AI Hype Cycle: Where are we right now?

July, 3rd, 2025

I’ve always been a fan of Gartner’s Hype Cycle concept. Their model illustrates the typical progression of new technologies, from initial excitement through the “Trough of Disillusionment” (my favorite phase based solely on how catchy the term is), all the way to productive stability in the “Plateau of Productivity” phase - if anything, a nice alliteration. My experience has been that it’s a great visualization to help ground leaders and teams on the state of technologies they’re focusing on and often a sorely needed reminder that there has always been a similar pattern for most every technology brought to the market.

Gartner’s collateral can help you check those vendor statements about the maturity of their products and really get a rounded view of all the adjacent, or in some cases, accompanying capabilities you’re going to have to invest in as well.

Gartner’s Hype Cycle isn’t without it's criticisms - maybe not a scientific approach to tracking technologies, but at its worst it’s a great cataloging of technologies in a given domain and time and their trajectory, including those that fall off next year’s graph before reaching productive use.

As of mid-2025, AI, particularly generative and applied AI solutions, is emerging from the “Peak of Inflated Expectations” and beginning its descent into the “Trough of Disillusionment” where executives are looking at their AI investments and becoming, well, a little disillusioned with what return they’re seeing. This shift isn’t necessarily negative; it indicates technology maturation, confirms the predicted cycle’s path, and urges organizations to sift through the hype to find the value and targeted use cases.

In AI’s case, challenges around data quality, ethical implications, transparency, and regulatory compliance are becoming increasingly visible. Companies are questioning AI’s value and shifting into a value-led agenda for AI.
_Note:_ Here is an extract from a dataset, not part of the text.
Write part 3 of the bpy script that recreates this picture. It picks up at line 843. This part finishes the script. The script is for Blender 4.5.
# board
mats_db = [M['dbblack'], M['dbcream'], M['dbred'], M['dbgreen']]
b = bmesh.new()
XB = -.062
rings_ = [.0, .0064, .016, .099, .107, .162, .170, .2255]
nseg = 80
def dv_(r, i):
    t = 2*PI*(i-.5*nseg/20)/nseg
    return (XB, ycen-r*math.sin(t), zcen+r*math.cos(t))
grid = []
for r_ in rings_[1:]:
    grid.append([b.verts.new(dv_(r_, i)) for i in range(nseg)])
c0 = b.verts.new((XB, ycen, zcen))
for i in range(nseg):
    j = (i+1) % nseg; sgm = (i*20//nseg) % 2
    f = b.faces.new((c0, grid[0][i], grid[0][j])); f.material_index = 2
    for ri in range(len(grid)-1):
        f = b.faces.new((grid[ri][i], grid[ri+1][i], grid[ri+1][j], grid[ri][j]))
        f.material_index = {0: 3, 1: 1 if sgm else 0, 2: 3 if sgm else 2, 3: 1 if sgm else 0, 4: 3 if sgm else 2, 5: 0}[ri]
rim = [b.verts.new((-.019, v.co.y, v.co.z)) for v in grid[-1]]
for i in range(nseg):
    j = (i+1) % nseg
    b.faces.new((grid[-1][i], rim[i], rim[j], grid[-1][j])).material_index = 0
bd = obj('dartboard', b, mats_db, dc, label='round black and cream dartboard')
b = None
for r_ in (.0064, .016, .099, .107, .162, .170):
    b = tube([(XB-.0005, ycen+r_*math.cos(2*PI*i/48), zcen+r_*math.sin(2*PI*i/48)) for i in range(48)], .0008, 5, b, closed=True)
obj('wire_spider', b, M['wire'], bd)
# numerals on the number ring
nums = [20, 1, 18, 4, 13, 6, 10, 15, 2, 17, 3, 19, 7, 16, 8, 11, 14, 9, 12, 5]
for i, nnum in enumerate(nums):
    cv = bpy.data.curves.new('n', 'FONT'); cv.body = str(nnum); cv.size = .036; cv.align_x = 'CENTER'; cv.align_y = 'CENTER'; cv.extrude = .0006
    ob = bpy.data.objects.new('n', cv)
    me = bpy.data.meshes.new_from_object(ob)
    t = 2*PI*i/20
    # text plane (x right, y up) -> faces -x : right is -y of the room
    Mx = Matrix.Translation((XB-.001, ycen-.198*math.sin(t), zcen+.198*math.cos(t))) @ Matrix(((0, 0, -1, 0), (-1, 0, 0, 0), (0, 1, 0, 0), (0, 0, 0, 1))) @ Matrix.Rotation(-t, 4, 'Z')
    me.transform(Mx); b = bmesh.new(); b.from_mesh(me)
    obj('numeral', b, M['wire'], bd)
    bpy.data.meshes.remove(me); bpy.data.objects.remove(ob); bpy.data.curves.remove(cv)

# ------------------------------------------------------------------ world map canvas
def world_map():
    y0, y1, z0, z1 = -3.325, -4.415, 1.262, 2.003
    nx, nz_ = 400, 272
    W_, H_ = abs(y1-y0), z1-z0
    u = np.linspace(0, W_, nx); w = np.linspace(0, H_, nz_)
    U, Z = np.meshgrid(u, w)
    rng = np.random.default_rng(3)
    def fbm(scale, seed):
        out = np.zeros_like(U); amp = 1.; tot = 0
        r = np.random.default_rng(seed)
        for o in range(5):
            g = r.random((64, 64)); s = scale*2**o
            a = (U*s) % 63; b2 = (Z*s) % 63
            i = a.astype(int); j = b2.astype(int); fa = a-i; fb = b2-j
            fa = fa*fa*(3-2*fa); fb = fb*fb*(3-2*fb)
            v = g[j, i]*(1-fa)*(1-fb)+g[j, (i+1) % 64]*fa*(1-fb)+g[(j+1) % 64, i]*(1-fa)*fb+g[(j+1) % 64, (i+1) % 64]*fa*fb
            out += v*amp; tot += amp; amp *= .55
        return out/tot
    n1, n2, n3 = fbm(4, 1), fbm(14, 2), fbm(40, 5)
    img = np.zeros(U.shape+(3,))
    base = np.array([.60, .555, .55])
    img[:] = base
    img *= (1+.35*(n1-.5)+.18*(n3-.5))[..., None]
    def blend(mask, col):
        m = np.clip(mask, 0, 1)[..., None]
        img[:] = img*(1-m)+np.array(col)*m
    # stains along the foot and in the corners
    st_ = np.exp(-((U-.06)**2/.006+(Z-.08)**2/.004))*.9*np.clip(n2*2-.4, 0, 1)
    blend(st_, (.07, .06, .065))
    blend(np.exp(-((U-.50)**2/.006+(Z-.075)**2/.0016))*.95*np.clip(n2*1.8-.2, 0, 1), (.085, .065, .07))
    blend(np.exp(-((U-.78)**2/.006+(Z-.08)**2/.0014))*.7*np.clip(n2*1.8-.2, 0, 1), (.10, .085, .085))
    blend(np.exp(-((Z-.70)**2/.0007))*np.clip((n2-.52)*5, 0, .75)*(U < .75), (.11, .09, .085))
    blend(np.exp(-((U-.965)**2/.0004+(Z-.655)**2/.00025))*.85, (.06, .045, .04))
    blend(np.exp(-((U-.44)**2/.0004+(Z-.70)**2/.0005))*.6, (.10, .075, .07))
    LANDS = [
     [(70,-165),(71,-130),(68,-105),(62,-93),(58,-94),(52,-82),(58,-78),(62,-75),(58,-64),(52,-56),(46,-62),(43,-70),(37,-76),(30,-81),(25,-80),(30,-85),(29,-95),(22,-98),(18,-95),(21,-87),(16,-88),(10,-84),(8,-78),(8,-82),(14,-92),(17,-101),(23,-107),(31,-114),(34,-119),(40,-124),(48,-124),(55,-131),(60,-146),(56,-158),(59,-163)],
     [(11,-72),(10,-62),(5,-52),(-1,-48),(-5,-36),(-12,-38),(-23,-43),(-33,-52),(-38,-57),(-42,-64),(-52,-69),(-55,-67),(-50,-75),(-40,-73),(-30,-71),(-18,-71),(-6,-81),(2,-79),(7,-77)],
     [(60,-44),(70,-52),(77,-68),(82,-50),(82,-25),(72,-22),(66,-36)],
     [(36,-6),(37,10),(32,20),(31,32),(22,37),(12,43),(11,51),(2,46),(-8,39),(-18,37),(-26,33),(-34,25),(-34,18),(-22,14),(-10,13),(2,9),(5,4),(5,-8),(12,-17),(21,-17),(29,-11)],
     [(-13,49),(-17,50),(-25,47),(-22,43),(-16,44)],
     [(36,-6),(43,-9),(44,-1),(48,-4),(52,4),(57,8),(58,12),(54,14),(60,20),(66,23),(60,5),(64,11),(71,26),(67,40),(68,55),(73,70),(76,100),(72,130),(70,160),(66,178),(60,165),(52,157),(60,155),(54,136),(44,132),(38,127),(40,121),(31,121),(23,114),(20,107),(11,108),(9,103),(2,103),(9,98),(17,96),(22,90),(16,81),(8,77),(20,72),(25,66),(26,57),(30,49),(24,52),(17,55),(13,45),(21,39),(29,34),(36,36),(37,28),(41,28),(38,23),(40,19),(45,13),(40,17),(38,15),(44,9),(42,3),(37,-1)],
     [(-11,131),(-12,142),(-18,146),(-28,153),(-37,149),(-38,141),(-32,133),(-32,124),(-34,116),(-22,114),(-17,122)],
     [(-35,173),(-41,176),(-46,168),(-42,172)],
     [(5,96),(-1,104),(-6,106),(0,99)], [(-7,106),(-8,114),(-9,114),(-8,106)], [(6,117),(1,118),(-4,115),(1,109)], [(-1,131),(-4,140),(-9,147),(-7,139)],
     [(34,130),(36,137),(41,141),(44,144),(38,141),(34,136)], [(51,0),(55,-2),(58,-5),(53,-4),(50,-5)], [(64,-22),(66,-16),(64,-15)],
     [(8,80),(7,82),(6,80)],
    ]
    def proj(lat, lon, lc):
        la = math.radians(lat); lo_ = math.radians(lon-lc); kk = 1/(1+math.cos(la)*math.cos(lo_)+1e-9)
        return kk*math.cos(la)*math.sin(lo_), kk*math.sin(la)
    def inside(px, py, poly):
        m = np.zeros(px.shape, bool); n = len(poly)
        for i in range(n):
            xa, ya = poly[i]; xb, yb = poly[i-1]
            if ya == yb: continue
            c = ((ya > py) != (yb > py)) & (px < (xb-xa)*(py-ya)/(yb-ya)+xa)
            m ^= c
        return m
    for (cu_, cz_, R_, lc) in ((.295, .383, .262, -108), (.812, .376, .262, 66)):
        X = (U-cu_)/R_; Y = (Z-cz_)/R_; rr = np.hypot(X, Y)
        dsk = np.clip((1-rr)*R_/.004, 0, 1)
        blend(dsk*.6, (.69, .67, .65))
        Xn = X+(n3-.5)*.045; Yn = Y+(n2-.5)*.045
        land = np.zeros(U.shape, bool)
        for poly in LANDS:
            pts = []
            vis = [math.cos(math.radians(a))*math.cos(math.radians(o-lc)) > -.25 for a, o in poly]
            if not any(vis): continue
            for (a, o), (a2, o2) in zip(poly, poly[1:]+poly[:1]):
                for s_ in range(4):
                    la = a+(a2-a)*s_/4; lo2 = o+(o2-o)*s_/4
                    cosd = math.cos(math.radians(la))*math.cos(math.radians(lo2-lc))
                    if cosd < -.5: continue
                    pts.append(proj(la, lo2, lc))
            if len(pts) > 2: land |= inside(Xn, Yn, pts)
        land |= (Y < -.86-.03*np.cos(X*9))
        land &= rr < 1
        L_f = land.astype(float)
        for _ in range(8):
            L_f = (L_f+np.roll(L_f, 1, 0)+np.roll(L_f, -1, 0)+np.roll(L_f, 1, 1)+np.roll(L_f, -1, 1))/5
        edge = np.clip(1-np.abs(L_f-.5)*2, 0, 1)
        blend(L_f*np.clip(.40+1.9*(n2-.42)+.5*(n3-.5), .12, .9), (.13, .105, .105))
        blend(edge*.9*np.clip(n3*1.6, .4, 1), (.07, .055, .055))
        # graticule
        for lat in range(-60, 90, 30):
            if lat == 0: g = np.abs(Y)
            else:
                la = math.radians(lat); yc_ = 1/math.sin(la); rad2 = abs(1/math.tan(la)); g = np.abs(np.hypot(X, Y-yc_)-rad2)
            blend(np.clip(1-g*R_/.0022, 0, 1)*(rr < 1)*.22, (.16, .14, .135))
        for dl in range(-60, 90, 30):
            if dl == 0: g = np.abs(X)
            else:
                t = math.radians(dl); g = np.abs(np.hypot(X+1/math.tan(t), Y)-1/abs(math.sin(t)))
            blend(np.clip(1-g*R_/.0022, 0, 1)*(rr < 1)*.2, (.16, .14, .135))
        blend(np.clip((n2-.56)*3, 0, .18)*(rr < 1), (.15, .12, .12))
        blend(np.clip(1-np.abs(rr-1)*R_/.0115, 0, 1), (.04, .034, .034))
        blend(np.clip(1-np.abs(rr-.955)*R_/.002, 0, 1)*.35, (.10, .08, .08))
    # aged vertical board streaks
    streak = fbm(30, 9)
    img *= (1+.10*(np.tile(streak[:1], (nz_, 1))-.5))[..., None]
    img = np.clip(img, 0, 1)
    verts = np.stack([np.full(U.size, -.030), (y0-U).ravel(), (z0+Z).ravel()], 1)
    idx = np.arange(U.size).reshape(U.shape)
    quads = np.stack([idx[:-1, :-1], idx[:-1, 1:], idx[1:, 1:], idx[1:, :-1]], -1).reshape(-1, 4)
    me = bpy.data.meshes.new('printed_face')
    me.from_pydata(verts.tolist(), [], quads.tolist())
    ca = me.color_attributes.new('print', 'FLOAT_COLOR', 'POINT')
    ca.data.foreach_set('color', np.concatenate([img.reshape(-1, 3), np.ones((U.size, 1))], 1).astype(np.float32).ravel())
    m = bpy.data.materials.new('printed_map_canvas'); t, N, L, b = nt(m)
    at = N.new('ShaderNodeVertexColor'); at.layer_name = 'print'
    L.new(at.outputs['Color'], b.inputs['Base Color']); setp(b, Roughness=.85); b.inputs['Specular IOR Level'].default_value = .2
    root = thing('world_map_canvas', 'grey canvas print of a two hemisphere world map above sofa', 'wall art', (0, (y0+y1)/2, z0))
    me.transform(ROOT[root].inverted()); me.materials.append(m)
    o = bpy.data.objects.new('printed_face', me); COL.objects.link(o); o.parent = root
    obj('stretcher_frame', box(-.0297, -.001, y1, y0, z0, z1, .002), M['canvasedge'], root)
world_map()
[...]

In other words, reality seems to be catching up to AI (which is good!):

  • Heightened scrutiny and regulation: Growing demands from regulators and the public for greater transparency, fairness, and accountability in AI systems, particularly regarding bias, privacy, and ethical usage.

  • Realistic recalibration: Organizations previously dazzled by AI’s potential are adjusting expectations, zeroing in on clearly defined use-cases and realistic ROIs.

  • Shift toward applied, not generalized AI: Businesses recognizing pragmatic, targeted AI applications deliver immediate value, rather than pursuing elusive goals of artificial general intelligence (AGI).

  • Practical integration: Firms embedding AI in processes that genuinely improve workflows, aligning human judgment with technological assistance.

  • Call for refined tools and industry standards: Adoption of comprehensive AI solutions optimized for clarity, effectiveness, full end-to-end lifecycle management, and compliance within specific industry contexts vs a conglomeration of separate vendor applications that “can be integrated.”

  • Incremental innovation: Companies pursuing continuous, sustainable improvement rather than chasing disruptive breakthroughs - companies understand the path to value isn’t a straight line but now know when to ditch capabilities that aren’t showing promise.

Now, let’s fast-forward this movie a bit: Reality catches up to AI, companies have sifted through the hype, AI becomes even more reliable and internally pervasive at companies of all sizes, vendor offerings consolidate and a compelling minority survive with end-to-end capabilities, and regulation takes hold…but at the same time, AI also becomes something everyone has access to.

MIT Sloan Review recently underscored this critical insight: AI alone doesn’t provide lasting competitive advantage. Because AI solutions become quickly replicable, widely available, cost effective, and the technology itself can’t sustainably differentiate one organization from another. Instead, competitive advantage emerges from how effectively companies integrate AI into their unique workflows, culture, and strategic decision-making processes (MIT Sloan, 2025).

How can AI be the centerpiece of a sustained competitive advantage when everyone has it?
— MIT Sloan, 2025


In many ways, classic business fundamentals may be the best tool in the shed right now for companies staring down or working through this phase of the hype cycle. Let your strategies be value-led; be objective and data-driven in taking on opportunities AI presents; and believe in the values that got you and your company where it is today. And a word to the wise: AI doesn’t automagically fix your broken process, lack of data quality and governance, or the absence of a structured data pipeline into the AI Factory you dream of building. Get the basic stuff fixed first.

In short, we stand at a critical juncture —> transitioning from unbridled enthusiasm to strategic clarity. For the technologists, futurists, and the academics, AI has been around for a while, but for the general public and companies at large, it seemingly surfaced overnight…and with so much capability, we’re slowed by the thought of real disruption in all parts of our professional and personal lives.

Zoom out far enough and you’ll see robotics and AI converging to solve supply chain labor demands, “co-pilots” taking on a lot of white collar tasks, agentic AI positioning to take on any business workflow and decisioning imaginable, and more recently, CEO’s being more and more public of the impact they see. It’s a dizzying time, to say the least.

AI presents as a different kind of technological advancement than most have witnessed in their lives or even read about. The Internet democratized information and AI seems to be on the verge of democratizing knowledge…and the pace at which things are changing is genuinely hard to keep up with, even for the initiated.